In all, the economists estimate that the cost of sanctions in terms of higher prices and lower output could be raised by as much as 60% if their recommendations were adopted.

The U.S. and EU have defended their sanctions regime, and many proponents of the restrictions say they are working in degrading Russia’s economy. Announcing additional sanctions on the first anniversary of the invasion in February, the U.S. said its export restrictions had been successful in isolating Russia from the international economy and hindered its ability to sustain its war against Ukraine. 

And there are also plenty of signs that Russia’s economy—propped up most of last year by high energy prices—is suffering more now than earlier in the war.

The country’s biggest exports, natural gas and oil, have lost major customers. Government finances are strained. The labor force has shrunk as young people are sent to the front or flee the country over fears of being drafted. Uncertainty has curbed business investment.

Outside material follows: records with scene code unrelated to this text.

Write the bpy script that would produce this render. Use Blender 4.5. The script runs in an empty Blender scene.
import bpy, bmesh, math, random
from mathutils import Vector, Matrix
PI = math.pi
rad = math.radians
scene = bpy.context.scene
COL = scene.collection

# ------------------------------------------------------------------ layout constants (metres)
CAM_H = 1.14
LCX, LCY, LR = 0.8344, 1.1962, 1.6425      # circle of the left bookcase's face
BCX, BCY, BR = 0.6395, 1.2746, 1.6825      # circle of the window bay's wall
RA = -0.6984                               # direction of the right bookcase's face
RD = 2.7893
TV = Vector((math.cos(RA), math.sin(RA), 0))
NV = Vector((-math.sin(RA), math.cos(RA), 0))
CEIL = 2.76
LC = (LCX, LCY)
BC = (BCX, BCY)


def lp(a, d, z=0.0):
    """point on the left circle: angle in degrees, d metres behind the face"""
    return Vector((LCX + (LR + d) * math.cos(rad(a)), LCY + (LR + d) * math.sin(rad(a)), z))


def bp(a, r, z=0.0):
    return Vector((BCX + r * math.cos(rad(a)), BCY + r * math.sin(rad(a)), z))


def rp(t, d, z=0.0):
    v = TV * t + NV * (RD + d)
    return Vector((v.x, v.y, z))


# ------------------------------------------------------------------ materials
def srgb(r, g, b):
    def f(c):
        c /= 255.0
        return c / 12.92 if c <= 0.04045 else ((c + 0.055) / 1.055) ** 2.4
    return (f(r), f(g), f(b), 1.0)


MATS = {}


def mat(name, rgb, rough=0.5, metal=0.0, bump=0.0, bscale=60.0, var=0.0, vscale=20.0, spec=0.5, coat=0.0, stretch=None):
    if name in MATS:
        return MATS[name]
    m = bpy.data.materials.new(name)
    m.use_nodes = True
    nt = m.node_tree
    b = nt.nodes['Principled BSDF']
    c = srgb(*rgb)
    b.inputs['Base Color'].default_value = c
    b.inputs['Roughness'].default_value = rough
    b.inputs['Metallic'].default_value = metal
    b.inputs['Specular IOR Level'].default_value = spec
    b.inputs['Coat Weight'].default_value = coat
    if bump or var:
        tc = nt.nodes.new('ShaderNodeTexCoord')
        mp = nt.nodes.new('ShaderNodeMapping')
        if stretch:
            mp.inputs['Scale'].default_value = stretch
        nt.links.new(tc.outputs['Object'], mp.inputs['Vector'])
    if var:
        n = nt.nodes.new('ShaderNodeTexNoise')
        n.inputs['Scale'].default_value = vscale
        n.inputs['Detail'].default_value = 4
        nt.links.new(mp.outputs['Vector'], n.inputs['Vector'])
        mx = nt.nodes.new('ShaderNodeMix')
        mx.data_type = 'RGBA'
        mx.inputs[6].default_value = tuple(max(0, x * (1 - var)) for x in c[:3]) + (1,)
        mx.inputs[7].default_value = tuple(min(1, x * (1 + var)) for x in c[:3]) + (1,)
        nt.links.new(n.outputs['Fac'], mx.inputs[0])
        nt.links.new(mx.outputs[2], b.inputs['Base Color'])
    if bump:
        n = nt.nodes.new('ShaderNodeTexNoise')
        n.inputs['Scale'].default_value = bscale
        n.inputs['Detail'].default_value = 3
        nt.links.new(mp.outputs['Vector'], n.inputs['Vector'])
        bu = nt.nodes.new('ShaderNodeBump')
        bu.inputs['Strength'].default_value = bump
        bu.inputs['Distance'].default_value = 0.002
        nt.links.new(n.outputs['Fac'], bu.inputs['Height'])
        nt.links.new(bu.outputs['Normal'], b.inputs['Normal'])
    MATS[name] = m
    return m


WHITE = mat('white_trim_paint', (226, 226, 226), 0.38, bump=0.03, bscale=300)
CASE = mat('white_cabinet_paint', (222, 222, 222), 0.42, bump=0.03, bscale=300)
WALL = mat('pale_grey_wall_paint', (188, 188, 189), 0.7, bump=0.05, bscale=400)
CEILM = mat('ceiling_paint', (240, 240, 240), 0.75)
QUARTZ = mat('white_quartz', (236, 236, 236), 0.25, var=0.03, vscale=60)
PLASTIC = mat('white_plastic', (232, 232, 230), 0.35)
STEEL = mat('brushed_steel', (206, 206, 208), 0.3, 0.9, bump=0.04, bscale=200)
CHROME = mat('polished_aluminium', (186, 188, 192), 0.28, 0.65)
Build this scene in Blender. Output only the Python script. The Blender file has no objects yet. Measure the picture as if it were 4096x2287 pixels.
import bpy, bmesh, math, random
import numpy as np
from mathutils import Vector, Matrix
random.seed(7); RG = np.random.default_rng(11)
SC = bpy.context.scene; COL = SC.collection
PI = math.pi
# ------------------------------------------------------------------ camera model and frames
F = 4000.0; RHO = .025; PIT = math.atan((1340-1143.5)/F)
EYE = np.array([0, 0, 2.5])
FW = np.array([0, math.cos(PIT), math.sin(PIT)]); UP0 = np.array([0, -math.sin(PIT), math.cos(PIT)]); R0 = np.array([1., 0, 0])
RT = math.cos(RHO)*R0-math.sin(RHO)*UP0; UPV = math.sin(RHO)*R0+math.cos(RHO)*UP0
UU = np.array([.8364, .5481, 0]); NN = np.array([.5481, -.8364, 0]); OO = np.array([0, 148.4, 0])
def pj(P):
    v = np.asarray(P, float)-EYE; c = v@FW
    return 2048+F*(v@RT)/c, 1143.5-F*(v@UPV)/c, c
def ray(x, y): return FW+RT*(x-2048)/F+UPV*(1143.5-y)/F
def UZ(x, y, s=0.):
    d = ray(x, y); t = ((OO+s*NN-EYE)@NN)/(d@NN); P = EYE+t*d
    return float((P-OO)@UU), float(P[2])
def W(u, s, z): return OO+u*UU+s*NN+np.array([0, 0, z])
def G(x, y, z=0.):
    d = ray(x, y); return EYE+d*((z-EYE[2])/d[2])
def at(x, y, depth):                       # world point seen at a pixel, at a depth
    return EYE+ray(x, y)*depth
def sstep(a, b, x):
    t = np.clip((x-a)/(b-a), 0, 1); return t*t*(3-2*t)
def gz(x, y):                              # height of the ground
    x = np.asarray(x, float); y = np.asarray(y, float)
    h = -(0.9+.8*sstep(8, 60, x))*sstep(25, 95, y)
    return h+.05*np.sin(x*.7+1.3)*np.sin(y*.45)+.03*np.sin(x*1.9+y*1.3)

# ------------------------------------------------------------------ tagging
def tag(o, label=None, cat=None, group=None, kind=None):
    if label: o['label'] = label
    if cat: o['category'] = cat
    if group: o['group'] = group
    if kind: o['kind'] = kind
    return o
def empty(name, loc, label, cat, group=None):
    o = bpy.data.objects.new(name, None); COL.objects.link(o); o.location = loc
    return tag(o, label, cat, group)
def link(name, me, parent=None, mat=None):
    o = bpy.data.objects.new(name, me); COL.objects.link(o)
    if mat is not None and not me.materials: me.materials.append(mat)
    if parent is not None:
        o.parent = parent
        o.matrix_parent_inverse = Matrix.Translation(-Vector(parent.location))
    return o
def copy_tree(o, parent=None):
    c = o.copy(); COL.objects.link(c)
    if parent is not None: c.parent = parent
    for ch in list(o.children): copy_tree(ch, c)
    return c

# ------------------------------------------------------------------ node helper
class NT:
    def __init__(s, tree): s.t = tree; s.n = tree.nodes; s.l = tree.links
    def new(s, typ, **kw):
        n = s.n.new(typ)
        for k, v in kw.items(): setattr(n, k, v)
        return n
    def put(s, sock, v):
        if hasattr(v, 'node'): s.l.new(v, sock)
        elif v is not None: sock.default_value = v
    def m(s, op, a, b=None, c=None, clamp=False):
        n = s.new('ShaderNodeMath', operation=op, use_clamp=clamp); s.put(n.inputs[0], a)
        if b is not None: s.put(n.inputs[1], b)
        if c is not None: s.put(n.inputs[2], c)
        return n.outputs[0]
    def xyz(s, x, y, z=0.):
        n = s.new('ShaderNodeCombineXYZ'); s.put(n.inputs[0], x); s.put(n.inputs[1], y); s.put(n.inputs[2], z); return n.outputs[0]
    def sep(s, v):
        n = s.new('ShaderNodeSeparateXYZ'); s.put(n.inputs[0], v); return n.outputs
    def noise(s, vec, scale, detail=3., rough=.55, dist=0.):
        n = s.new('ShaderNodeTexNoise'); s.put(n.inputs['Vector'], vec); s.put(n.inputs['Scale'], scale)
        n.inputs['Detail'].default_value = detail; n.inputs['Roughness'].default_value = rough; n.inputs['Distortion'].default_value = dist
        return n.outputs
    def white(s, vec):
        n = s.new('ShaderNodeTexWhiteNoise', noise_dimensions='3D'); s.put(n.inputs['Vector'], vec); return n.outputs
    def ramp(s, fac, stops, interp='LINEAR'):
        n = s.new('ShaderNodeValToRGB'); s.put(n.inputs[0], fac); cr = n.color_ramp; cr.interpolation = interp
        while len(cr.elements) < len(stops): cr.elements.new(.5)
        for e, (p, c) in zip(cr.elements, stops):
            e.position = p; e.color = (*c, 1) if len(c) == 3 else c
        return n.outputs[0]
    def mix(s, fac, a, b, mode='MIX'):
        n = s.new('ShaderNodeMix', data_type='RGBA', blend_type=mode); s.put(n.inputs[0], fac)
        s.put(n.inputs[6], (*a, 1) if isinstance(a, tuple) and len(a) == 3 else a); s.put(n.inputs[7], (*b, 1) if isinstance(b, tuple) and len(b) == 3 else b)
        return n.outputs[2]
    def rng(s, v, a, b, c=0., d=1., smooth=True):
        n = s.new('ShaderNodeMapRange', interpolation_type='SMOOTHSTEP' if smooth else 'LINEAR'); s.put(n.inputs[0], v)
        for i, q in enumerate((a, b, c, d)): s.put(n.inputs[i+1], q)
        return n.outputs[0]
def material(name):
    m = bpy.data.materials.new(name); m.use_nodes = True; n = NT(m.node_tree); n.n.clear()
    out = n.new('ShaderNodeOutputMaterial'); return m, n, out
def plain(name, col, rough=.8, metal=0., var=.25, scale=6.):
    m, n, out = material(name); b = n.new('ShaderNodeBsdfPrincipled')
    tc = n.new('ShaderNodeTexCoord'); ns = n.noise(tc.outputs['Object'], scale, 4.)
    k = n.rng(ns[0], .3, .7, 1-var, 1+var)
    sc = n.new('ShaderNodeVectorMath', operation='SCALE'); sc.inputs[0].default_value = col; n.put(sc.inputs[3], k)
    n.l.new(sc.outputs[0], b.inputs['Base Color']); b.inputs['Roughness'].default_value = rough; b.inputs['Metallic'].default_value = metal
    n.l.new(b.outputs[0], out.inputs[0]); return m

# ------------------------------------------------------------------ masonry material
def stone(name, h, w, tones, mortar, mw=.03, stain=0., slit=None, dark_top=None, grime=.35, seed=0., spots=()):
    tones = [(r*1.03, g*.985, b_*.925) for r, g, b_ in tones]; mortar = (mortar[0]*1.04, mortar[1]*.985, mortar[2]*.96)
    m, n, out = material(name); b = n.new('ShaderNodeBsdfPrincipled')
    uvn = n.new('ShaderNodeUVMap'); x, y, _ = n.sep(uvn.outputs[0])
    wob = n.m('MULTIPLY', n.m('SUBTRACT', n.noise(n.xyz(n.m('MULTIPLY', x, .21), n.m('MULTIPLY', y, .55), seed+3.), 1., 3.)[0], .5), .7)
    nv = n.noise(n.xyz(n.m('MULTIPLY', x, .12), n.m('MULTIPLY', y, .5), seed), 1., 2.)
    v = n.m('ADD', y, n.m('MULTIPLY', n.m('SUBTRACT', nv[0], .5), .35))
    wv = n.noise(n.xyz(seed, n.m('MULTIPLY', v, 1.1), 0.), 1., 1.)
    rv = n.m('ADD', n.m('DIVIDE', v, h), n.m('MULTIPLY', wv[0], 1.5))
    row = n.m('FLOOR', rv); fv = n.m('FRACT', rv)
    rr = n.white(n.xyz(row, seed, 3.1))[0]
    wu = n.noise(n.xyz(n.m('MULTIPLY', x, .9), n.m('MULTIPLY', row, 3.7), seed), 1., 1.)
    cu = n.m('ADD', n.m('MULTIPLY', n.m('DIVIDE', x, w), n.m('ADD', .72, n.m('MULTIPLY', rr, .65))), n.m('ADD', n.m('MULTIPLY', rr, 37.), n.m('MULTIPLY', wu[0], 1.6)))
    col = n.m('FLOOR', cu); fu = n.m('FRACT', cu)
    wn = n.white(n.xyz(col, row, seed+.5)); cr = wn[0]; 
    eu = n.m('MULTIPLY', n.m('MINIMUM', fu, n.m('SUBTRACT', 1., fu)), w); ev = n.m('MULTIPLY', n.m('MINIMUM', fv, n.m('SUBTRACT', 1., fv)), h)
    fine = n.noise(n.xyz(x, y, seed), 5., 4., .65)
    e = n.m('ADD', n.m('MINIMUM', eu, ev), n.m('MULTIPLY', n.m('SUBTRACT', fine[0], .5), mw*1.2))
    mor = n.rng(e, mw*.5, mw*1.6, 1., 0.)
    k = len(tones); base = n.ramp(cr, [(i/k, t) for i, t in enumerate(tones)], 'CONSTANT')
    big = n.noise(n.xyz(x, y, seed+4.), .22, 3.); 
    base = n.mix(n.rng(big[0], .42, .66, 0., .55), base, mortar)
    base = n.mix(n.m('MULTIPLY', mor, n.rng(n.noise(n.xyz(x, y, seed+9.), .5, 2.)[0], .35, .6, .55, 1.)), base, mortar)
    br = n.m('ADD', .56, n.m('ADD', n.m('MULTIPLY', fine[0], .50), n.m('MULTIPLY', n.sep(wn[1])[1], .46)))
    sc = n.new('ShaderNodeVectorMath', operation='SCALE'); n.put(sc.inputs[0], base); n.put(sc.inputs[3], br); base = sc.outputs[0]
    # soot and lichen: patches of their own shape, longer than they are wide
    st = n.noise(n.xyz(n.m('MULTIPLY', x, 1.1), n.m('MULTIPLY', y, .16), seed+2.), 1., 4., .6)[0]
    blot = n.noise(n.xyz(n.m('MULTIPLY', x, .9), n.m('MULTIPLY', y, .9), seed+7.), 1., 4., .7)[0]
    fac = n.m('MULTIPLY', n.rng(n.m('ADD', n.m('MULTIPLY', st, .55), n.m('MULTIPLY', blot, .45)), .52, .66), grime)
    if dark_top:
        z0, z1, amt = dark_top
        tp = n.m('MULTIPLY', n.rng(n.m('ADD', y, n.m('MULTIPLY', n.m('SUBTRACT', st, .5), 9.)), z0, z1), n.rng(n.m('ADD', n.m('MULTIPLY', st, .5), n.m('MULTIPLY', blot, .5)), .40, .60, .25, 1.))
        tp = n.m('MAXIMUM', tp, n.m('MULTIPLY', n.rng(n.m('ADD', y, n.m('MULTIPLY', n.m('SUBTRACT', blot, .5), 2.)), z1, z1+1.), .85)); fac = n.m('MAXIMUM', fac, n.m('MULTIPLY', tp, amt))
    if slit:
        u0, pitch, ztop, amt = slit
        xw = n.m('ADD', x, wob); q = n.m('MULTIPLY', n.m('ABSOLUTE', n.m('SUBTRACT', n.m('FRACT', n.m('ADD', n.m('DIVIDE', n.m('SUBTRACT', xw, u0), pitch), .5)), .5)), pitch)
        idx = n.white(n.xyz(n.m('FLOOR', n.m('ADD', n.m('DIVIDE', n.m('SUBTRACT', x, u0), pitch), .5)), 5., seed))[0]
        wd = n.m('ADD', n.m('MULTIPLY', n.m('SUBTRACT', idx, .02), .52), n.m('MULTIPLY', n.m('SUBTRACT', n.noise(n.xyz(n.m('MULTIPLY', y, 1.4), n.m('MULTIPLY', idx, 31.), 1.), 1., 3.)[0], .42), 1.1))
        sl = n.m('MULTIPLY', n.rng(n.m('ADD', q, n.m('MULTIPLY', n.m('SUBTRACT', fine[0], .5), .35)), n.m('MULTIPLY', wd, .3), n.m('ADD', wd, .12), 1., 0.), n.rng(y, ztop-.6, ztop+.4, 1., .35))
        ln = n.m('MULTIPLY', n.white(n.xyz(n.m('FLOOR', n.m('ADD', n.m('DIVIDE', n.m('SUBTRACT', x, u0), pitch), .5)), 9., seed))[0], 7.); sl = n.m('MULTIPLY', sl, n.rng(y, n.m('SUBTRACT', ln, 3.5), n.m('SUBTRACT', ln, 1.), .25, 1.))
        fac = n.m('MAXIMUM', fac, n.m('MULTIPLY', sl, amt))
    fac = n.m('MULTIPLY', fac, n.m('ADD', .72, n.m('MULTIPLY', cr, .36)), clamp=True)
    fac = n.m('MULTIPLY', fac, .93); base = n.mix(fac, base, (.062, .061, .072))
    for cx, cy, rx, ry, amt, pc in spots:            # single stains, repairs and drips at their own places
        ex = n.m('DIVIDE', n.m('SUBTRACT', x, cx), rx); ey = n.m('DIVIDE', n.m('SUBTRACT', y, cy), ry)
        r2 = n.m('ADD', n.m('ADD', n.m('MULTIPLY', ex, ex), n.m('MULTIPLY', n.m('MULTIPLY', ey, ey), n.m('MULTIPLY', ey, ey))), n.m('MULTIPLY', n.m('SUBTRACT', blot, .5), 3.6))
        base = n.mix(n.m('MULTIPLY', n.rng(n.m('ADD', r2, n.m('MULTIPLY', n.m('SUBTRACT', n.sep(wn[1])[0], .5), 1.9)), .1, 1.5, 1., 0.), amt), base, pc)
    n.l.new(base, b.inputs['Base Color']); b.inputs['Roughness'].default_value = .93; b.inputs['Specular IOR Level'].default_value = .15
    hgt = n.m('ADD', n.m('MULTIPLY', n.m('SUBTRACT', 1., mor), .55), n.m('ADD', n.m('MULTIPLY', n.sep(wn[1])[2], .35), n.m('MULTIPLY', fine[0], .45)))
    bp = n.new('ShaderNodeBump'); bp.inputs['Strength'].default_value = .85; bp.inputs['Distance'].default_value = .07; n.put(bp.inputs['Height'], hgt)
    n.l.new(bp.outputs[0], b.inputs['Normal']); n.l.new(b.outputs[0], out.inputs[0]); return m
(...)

But Moscow has also shown surprising economic resilience that has frustrated Western allies and heartened Russian officials. In 2022, Russia’s economy contracted by 2.1%, a much smaller decline in output than many economists had forecast when the sanctions were first imposed. Back in April 2022, Russia’s central bank expected to see a contraction of between 8% and 10%.

The International Monetary Fund last week said it expects Russia’s economy to grow by 0.7% this year and 1.3% next. That is roughly the same pace it expects for the eurozone economy.

The Harvard group said another way to tighten the sanctions noose is to focus less on manufacturing equipment—known as capital goods—and more on components that go into making a finished product.

“The export restrictions imposed by the EU and the U.S. are heavily biased towards capital goods,” the economists wrote in the paper they presented Friday. “This may limit the short-run impact of the sanctions, as Russia can live off pre-existing stocks.”

The economists also argued that the impact of sanctions could be increased by focusing more tightly on products where the EU, the U.S. and cooperating countries have a dominant position, and products where there are few locally produced alternatives.